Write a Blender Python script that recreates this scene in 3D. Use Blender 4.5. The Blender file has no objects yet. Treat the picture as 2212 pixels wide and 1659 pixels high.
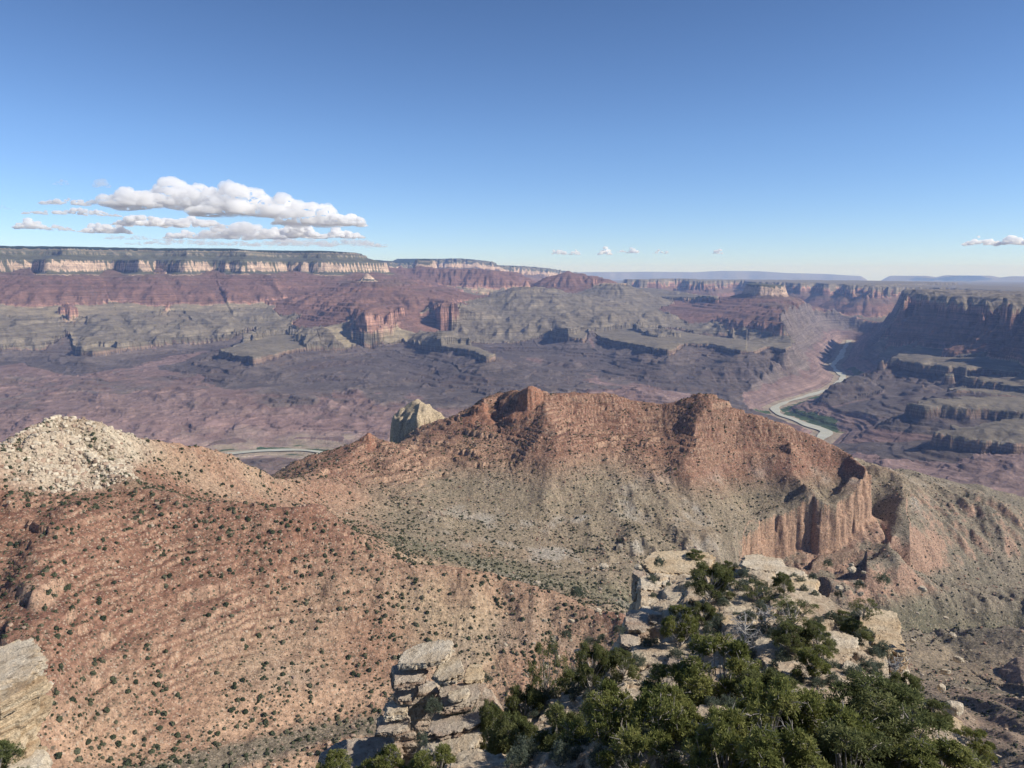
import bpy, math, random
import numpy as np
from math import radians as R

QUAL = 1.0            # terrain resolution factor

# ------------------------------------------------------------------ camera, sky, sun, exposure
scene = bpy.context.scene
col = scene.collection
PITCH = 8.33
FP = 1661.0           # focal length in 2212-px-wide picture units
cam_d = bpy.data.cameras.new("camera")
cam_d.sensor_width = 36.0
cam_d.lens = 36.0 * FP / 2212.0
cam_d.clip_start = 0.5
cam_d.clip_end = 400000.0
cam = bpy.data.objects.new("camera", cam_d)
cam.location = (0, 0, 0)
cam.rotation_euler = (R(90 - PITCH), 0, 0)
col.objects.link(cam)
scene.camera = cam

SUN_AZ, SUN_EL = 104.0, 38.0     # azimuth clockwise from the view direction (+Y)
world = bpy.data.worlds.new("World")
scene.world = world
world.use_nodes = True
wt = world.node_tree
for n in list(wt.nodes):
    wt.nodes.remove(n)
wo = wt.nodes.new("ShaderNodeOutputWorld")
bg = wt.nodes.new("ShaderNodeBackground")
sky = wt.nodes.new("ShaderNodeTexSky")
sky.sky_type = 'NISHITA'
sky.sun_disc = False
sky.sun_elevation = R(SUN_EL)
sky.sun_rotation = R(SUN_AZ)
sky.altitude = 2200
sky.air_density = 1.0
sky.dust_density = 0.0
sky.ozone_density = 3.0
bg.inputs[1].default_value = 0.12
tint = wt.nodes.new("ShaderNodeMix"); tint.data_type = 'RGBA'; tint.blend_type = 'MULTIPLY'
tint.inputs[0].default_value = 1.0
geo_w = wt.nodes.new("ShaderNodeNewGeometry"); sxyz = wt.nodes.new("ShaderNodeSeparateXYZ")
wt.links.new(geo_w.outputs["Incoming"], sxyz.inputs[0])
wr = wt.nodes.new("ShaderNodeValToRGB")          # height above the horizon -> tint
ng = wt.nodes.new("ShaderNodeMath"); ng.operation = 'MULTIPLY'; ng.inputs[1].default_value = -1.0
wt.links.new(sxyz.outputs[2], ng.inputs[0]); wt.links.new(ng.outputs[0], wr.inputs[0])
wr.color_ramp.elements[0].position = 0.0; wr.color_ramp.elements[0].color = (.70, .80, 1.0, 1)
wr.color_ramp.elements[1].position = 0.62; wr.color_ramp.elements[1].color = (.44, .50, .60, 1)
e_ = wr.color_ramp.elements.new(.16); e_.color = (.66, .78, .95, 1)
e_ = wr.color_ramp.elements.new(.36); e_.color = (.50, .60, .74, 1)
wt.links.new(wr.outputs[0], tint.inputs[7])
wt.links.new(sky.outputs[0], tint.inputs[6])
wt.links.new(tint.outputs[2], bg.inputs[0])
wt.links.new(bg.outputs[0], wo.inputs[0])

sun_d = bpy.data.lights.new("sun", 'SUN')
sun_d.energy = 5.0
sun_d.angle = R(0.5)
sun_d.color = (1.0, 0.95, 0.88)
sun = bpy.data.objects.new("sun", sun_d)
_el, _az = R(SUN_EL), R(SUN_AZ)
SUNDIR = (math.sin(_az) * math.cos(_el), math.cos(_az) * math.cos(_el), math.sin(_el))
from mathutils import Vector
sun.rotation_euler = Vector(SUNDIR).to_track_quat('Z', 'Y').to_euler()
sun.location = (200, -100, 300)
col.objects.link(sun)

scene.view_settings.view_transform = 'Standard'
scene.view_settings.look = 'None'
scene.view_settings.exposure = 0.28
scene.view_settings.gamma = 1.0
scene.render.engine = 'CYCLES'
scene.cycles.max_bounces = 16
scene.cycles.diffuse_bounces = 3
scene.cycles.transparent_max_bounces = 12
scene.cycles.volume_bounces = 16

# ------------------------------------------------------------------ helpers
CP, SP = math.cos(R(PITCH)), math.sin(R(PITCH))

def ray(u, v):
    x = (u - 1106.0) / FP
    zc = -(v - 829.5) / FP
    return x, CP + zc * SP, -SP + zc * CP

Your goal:
Return nothing but the lines running from the start of the data to the line with "scene.camera = cam", please, both ends included and no pictures.

Solution to the exercise:
Write a Blender Python script that recreates this scene in 3D. Use Blender 4.5. The Blender file has no objects yet. Treat the picture as 2212 pixels wide and 1659 pixels high.
import bpy, math, random
import numpy as np
from math import radians as R

QUAL = 1.0            # terrain resolution factor

# ------------------------------------------------------------------ camera, sky, sun, exposure
scene = bpy.context.scene
col = scene.collection
PITCH = 8.33
FP = 1661.0           # focal length in 2212-px-wide picture units
cam_d = bpy.data.cameras.new("camera")
cam_d.sensor_width = 36.0
cam_d.lens = 36.0 * FP / 2212.0
cam_d.clip_start = 0.5
cam_d.clip_end = 400000.0
cam = bpy.data.objects.new("camera", cam_d)
cam.location = (0, 0, 0)
cam.rotation_euler = (R(90 - PITCH), 0, 0)
col.objects.link(cam)
scene.camera = cam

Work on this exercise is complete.